もうひとつの心配は、お店のアンプ切換BOXである。お客様のご希望に応えて使うことが少なくなったとはいえ、グランド(アース)が共通であると、バランスアンプのマイナス(コールド)側が壊れてしまう危険があった。また、プリアンプ部の出力はアンバランス出力であるから、プリメインアンプとしては、アンバランス入力でも、出力はバランス出力である必要があった。

このような、問題があって、すぐにはまとまらず、プロジェクトメンバーは持ち帰り、検討することになった。

わたしは、スピーカ設計、トランス設計の視点から、バランスアンプのメリットを考えてみた。スピーカ端子には本来、極性がないから、端子の両側から、スピーカをドライブしたほうが、強力なドライブになるし、スピーカから発生する逆起電力をも吸収できると考えていた。この予測は、このときから、20年後、Dクラス(デジタル)アンプの設計において、バランス(ブリッジ)でスピーカをドライブしないと、特に、低い周波数では、Dクラスアンプのローパスフィルターのインダクタ、及びスピーカからの逆起電力で、アンプにその電流が逆流して(電車の回生ブレーキ発電作用で、発電所に電流を返すような現象に似ている)、Dクラスアンプの電源電圧が上昇して、動作が不安定に、またはMOSFETが耐圧破壊するトラブル、(ロー・フレキュエンシー・ポンピングと命名されている。)を起こすことがDクラスアンプ設計参考書に必ず説明されているようになった。要は、バランス(ブリッジ)でスピーカをドライブすると理想に近い動作になるということである。

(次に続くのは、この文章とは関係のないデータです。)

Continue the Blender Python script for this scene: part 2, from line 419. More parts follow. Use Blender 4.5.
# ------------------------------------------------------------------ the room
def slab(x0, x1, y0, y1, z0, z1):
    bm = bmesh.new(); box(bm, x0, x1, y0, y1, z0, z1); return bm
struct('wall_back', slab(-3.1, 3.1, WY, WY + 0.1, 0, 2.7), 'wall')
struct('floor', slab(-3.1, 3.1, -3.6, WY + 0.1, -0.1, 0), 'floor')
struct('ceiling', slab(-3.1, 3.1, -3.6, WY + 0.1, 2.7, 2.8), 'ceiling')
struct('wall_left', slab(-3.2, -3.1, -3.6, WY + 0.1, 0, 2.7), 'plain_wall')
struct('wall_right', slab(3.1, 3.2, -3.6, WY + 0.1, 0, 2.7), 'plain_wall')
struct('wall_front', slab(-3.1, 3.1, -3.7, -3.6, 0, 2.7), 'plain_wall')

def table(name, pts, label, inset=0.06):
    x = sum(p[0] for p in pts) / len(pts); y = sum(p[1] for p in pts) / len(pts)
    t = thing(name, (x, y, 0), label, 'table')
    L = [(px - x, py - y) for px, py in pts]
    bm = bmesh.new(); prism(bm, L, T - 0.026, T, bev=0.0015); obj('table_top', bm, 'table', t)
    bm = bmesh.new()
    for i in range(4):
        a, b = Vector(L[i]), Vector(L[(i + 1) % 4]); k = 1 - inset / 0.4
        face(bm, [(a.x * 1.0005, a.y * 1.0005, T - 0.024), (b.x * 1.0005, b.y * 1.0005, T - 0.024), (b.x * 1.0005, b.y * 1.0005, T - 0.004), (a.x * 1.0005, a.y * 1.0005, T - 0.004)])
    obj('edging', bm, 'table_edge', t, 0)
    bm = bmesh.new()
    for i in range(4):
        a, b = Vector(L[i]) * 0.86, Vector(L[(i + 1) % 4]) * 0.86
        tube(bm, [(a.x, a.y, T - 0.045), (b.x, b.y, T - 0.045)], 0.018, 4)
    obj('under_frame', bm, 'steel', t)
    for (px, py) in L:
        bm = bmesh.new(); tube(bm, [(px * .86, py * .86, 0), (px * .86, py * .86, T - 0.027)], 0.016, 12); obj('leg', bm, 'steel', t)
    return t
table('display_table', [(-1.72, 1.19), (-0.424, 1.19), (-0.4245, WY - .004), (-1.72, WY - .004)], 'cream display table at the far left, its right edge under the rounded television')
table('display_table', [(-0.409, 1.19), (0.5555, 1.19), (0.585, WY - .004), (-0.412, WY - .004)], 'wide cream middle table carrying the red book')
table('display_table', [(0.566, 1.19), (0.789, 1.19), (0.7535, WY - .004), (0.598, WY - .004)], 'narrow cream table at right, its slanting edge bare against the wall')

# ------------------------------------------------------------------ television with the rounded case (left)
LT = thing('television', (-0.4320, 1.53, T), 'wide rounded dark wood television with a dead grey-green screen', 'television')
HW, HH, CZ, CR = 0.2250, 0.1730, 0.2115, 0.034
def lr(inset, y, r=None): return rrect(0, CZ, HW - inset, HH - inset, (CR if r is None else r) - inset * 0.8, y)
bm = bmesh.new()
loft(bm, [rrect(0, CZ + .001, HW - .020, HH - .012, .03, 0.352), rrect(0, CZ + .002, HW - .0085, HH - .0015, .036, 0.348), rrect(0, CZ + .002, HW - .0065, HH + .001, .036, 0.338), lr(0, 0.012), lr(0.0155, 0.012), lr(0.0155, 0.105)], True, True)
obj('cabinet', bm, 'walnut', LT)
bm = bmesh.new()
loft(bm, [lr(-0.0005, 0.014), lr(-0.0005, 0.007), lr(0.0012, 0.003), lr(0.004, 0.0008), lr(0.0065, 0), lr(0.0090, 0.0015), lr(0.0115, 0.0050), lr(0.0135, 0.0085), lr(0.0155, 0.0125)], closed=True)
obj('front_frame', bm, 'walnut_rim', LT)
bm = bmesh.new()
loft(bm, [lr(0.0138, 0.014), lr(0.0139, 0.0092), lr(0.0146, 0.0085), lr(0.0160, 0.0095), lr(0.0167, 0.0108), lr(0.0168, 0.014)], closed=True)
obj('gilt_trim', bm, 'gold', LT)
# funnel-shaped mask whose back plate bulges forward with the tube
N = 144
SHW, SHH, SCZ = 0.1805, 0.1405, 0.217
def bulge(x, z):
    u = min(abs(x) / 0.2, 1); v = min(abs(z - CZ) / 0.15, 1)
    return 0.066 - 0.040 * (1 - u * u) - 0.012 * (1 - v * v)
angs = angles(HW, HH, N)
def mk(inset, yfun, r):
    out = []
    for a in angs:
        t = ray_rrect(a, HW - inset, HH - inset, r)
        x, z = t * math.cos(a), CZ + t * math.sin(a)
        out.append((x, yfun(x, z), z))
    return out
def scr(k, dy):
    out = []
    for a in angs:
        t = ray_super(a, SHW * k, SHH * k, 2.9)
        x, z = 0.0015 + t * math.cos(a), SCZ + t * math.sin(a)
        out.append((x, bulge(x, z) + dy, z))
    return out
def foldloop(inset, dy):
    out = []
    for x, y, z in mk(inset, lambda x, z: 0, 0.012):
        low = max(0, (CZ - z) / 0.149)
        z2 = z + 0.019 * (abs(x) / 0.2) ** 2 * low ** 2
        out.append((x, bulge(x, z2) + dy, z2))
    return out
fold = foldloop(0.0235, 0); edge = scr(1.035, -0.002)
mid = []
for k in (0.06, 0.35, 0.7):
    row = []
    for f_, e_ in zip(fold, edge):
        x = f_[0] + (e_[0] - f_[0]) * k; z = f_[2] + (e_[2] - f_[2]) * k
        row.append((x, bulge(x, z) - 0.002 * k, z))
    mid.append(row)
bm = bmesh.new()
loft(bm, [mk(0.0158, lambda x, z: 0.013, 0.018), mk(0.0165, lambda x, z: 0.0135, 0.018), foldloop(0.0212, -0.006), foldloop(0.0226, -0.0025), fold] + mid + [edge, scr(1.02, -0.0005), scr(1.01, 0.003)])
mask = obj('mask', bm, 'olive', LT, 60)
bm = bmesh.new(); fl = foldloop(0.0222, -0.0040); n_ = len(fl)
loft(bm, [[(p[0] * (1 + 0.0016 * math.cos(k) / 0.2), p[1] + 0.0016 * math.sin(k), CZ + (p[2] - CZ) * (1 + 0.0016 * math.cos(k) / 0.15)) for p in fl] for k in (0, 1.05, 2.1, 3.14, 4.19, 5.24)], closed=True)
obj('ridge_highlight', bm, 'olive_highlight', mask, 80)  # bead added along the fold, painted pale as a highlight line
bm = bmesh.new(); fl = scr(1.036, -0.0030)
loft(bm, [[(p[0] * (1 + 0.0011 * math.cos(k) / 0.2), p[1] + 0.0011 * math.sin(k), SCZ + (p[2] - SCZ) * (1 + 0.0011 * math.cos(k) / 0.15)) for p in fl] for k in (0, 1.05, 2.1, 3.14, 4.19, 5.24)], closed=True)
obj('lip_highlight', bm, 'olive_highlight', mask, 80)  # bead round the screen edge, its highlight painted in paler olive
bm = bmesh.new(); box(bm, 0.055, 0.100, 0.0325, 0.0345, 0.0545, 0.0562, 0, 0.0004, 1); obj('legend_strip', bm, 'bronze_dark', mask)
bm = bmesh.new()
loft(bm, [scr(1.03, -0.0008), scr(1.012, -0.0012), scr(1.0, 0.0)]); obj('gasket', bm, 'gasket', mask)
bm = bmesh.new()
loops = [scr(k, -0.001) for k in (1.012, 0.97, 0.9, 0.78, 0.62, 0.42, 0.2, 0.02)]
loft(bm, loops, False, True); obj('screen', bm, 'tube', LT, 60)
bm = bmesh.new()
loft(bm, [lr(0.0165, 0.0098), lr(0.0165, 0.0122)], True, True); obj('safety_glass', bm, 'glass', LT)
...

次に、電源回路について、具体的にアンプの電源回路で通常のアンプとバランスブリッジアンプとの電流の流れを書いてみると、はっきりする。通常のSEPPアンプでは、+側の電流は、上側のパワーデバイスを通って、スピーカユニットに流れ、その後、グランドに到達し、そして、電源トランスの中点を通して、戻ってくる。次に、マイナス側から、電流が流れ、スピーカユニットを反対側に動かし、やはり、グランドに到達し、同じように電源トランスの中点に戻ってくる。このように、電源トランスは、中点を通じて半分づつ、電流が流れ、常時、半分、遊んでいることになる。そして、それが切り替わるごとに、電源中点に電流の流れが切り替わり、それにスピーカからの逆起電力は加われと混乱する。混乱するということは、音質上、悪化することになると推測しても間違っていないと思う。そのような混乱現象を避けるために、サンスイではグランドフローティング回路で、出来るだけ、防止することで、製品化していた。当時、オンキョーのアンプも確か、デルタ電源回路と称して、同じコンセプトで、電源トランス中点の悪現象を避けていたと記憶している。